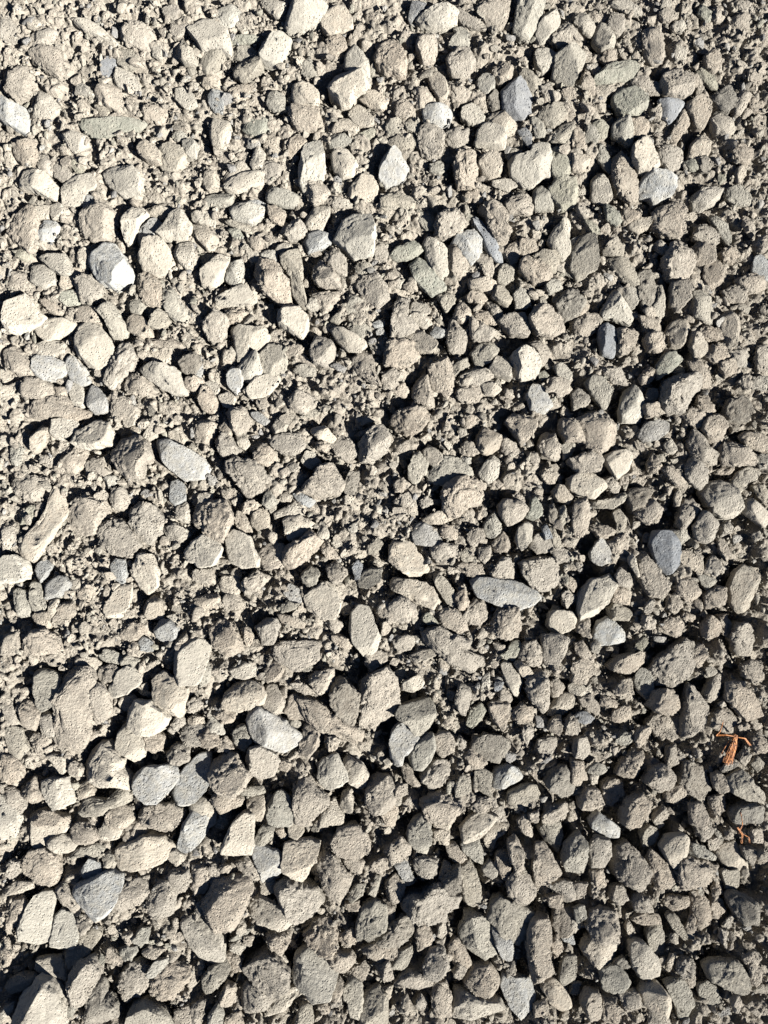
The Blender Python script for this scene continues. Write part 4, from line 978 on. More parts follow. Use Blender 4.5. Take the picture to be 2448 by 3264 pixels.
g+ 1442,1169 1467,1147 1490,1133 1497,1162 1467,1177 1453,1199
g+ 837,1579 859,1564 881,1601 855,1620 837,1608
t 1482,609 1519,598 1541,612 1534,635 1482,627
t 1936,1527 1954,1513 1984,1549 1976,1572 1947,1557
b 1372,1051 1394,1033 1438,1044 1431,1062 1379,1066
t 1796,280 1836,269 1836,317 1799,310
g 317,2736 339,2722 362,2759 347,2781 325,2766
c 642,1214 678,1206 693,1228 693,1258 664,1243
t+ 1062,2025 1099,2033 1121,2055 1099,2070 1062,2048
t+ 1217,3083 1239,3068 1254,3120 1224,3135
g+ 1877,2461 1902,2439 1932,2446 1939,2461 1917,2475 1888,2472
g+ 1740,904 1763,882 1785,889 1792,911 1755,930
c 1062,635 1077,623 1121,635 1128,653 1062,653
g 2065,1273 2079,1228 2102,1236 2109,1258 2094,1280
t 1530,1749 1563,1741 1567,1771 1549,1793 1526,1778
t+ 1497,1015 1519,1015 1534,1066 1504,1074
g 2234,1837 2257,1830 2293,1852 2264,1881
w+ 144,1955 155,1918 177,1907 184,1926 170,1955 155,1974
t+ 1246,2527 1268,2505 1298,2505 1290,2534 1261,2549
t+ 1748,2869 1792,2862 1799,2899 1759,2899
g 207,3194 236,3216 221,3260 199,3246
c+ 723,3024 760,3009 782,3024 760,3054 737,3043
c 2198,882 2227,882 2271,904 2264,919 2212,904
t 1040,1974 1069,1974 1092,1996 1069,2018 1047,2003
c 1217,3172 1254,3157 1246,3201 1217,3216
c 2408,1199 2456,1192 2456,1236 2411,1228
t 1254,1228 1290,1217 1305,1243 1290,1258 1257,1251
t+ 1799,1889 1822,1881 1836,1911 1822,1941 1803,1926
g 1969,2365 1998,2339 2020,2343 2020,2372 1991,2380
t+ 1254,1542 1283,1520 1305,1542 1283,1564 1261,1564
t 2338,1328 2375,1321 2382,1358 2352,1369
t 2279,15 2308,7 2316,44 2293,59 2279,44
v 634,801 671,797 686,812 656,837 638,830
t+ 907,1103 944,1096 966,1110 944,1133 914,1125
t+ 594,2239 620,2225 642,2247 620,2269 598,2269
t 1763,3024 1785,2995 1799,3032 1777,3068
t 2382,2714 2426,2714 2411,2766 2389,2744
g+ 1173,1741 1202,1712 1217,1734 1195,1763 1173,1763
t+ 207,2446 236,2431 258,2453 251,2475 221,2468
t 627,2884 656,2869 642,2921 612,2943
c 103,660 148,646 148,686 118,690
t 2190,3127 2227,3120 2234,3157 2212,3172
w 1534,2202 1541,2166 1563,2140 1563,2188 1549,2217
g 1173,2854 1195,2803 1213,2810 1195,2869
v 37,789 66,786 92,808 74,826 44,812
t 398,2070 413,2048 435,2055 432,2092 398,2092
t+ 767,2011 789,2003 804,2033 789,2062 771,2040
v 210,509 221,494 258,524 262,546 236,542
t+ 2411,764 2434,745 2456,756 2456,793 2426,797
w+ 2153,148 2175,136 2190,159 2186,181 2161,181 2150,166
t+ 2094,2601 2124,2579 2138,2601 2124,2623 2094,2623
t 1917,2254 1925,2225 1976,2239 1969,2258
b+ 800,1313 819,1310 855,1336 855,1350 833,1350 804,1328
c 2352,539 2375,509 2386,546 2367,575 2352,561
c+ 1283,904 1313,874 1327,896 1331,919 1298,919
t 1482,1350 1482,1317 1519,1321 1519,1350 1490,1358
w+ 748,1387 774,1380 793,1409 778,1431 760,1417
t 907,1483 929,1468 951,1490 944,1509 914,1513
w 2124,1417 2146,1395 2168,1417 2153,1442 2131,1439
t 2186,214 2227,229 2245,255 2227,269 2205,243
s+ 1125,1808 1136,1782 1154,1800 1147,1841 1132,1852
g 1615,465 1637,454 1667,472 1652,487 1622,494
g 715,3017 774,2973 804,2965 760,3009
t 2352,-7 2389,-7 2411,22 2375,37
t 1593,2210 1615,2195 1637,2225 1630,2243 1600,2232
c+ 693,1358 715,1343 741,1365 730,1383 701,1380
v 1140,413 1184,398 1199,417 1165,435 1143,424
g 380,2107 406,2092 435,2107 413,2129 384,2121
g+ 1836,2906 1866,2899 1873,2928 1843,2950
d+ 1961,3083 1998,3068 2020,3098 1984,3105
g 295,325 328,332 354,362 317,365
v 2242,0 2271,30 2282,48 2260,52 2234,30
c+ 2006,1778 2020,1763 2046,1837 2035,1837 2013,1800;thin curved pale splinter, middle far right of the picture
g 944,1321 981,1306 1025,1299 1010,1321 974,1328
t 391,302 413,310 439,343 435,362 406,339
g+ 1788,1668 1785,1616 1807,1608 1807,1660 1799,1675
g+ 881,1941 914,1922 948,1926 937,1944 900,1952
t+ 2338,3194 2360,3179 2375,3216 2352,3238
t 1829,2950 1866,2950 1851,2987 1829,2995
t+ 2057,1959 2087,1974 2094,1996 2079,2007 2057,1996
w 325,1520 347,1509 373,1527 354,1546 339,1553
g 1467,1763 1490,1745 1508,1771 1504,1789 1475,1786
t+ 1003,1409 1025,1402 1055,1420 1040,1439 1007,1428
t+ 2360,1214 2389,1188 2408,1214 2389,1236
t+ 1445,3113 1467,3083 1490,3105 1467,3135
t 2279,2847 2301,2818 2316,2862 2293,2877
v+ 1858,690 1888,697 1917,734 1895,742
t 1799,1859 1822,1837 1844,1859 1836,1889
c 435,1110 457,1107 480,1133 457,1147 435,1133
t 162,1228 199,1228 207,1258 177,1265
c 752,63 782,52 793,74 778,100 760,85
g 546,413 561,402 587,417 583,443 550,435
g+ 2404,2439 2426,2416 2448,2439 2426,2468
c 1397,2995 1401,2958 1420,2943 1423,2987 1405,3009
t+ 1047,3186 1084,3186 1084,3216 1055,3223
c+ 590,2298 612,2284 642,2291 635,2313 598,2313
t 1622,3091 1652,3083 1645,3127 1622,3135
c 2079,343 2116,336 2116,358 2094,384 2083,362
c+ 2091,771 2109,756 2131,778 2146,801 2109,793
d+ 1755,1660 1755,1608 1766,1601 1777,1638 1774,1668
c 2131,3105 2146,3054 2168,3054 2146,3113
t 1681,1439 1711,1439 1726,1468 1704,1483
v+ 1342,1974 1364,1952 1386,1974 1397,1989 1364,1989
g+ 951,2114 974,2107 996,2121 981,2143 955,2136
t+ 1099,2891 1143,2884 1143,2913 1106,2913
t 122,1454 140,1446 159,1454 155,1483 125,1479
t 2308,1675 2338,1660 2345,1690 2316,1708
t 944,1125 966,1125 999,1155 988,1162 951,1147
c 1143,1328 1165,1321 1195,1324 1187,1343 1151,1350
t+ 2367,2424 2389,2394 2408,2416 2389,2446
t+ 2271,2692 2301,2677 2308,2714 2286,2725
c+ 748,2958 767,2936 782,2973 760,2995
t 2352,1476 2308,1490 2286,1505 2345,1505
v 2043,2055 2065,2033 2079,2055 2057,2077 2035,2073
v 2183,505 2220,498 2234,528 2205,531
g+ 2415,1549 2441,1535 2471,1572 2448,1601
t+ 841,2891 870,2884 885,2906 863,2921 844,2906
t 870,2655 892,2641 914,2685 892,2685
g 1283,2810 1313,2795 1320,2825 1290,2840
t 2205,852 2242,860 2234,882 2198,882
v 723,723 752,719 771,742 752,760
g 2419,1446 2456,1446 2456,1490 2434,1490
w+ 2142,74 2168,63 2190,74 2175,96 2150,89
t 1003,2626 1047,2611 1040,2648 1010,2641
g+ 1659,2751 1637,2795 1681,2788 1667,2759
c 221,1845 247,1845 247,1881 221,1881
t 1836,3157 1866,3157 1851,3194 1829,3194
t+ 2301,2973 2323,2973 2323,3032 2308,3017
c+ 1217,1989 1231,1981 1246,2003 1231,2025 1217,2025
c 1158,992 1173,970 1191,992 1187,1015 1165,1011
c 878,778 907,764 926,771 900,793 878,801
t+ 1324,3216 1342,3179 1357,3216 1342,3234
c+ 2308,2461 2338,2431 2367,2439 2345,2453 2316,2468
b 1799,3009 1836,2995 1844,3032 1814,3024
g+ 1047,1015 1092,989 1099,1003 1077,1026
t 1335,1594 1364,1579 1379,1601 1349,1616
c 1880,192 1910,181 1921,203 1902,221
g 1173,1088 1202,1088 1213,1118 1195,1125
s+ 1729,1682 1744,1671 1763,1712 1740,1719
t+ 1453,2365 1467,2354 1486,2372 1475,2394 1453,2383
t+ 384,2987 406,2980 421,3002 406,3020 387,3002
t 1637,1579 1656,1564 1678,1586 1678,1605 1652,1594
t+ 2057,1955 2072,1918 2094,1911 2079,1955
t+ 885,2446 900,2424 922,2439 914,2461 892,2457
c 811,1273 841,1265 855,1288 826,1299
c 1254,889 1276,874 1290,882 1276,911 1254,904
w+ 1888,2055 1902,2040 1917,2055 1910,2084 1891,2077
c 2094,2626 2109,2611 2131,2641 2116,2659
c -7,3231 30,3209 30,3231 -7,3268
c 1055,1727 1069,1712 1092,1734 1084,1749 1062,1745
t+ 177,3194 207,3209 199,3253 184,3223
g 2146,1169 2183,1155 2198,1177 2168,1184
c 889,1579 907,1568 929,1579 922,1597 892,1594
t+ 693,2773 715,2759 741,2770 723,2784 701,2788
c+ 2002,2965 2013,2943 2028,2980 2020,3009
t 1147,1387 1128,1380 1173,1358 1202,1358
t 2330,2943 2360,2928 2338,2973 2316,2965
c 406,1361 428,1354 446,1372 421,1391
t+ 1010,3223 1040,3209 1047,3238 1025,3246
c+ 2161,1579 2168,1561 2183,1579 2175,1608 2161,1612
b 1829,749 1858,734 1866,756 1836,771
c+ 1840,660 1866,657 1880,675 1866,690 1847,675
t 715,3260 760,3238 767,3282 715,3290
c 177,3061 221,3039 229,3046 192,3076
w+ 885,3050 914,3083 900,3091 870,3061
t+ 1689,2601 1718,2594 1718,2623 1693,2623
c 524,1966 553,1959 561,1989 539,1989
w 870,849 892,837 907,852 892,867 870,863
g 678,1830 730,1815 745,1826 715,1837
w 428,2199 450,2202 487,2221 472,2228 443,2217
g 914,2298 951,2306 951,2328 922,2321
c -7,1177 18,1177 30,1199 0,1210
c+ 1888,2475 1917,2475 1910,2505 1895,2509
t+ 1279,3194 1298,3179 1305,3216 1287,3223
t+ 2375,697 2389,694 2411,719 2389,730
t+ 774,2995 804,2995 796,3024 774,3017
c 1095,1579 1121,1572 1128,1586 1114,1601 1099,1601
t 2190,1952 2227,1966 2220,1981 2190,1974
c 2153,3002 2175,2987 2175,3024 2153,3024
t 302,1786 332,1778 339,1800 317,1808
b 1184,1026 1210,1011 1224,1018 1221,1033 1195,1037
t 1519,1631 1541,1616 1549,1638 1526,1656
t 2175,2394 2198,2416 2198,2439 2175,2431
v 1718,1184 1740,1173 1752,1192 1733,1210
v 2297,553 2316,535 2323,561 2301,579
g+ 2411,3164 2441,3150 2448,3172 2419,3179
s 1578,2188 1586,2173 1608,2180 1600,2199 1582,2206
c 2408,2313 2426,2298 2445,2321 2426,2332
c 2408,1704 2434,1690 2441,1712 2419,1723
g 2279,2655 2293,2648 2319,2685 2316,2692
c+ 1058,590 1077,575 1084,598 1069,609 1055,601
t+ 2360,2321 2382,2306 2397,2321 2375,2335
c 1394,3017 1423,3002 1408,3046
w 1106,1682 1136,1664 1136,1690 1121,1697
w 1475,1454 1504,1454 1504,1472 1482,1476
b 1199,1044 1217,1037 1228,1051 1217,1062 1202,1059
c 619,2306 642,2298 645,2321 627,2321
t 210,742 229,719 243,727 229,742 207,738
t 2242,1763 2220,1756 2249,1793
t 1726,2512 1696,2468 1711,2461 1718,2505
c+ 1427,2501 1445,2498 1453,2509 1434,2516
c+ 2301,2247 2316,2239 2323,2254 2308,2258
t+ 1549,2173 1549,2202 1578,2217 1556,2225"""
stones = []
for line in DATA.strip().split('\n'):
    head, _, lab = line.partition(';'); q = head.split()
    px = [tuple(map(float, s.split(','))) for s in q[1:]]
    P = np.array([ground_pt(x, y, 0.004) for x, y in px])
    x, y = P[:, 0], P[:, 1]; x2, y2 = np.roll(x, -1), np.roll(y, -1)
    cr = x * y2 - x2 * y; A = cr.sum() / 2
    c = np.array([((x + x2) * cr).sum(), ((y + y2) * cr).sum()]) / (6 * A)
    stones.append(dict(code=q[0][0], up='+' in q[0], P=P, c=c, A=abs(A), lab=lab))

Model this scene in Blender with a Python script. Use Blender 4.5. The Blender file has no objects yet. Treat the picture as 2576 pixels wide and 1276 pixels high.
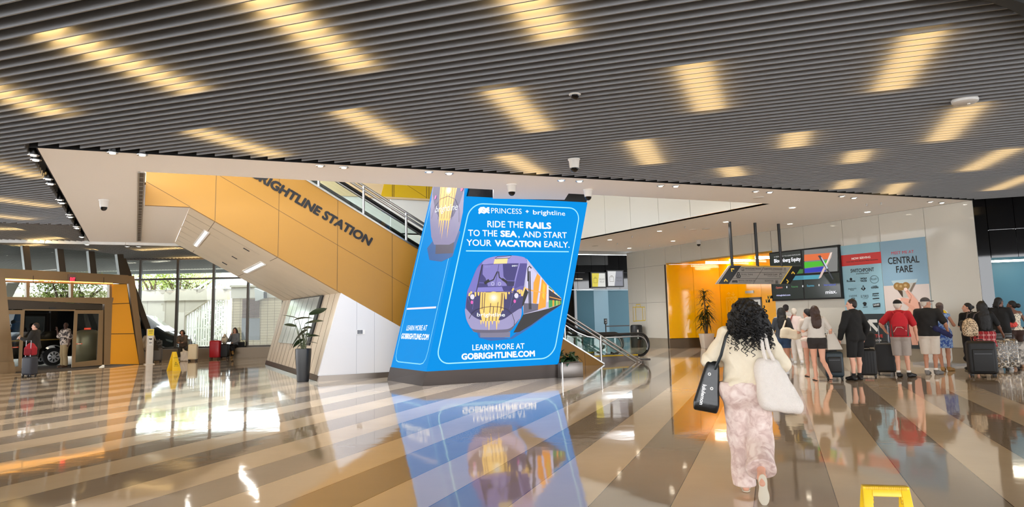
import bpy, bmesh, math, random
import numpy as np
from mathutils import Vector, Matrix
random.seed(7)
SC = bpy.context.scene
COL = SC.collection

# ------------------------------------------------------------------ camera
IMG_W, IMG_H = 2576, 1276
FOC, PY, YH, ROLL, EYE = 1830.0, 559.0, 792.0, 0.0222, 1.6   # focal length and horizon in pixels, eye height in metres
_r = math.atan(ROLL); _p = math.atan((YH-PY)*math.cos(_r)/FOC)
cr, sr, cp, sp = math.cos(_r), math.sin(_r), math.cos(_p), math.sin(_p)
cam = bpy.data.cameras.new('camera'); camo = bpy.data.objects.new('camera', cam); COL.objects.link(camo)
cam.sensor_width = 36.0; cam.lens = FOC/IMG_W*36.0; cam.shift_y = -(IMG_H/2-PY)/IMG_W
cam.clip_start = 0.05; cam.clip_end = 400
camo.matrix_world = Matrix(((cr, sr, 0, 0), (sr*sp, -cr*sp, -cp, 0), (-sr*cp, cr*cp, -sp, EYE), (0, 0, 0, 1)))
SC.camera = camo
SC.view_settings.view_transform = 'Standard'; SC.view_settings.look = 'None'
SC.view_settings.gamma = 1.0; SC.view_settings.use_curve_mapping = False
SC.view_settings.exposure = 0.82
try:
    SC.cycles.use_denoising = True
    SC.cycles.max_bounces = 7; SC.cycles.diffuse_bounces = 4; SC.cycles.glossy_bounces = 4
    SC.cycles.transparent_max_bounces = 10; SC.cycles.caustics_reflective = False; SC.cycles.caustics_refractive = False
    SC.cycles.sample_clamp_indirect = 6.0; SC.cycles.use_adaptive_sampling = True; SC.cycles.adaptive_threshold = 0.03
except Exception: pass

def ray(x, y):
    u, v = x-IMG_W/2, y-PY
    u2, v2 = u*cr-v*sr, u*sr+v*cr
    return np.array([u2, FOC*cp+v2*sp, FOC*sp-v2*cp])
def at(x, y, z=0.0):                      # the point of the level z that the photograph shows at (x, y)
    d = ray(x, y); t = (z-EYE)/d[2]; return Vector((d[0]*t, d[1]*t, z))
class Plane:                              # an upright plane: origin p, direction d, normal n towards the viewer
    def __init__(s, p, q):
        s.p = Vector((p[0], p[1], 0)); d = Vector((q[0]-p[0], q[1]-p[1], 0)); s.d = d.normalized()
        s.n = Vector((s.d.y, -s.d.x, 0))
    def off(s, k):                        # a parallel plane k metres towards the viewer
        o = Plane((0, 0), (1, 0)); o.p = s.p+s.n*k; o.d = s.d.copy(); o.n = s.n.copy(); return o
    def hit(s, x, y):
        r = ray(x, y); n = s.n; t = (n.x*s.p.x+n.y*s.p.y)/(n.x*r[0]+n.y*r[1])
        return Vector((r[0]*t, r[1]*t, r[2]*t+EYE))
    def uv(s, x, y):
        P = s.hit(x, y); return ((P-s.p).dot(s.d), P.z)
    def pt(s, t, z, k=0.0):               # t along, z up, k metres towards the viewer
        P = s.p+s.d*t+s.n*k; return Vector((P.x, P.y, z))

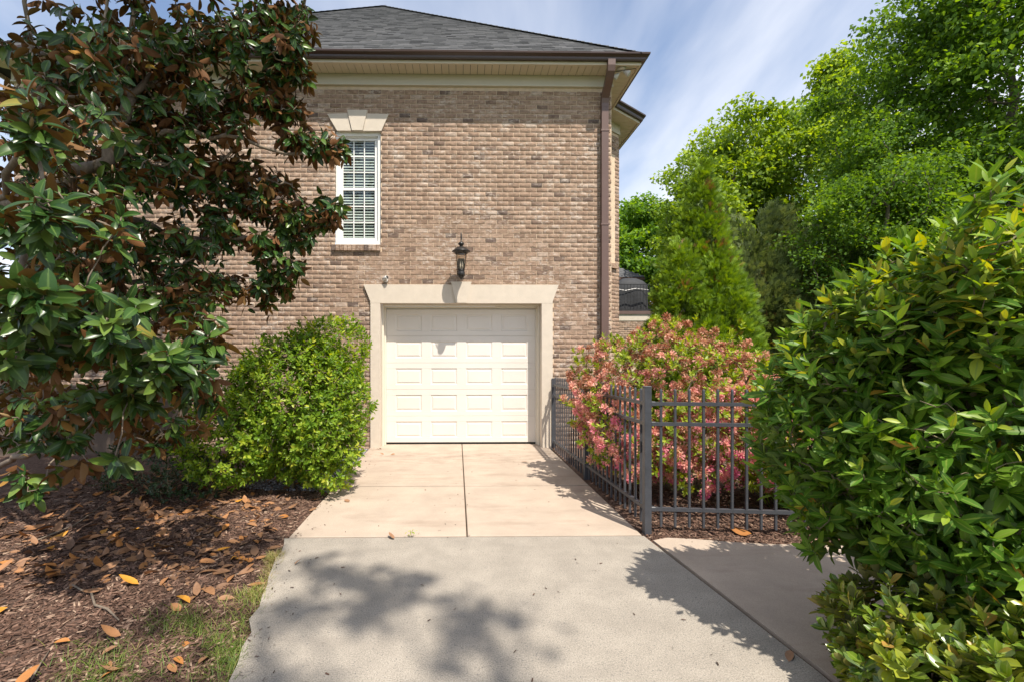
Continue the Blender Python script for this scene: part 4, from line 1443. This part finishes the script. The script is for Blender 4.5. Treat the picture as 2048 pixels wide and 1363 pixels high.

---+---

What is expected
Repeat exactly, and only, the entries from the line with "Model this scene" through the line with "COL = SC.collection". Pictures are skipped.

Right answer
Model this scene in Blender with a Python script. Use Blender 4.5. The Blender file has no objects yet. Treat the picture as 2576 pixels wide and 1276 pixels high.
import bpy, bmesh, math, random
import numpy as np
from mathutils import Vector, Matrix
random.seed(7)
SC = bpy.context.scene
COL = SC.collection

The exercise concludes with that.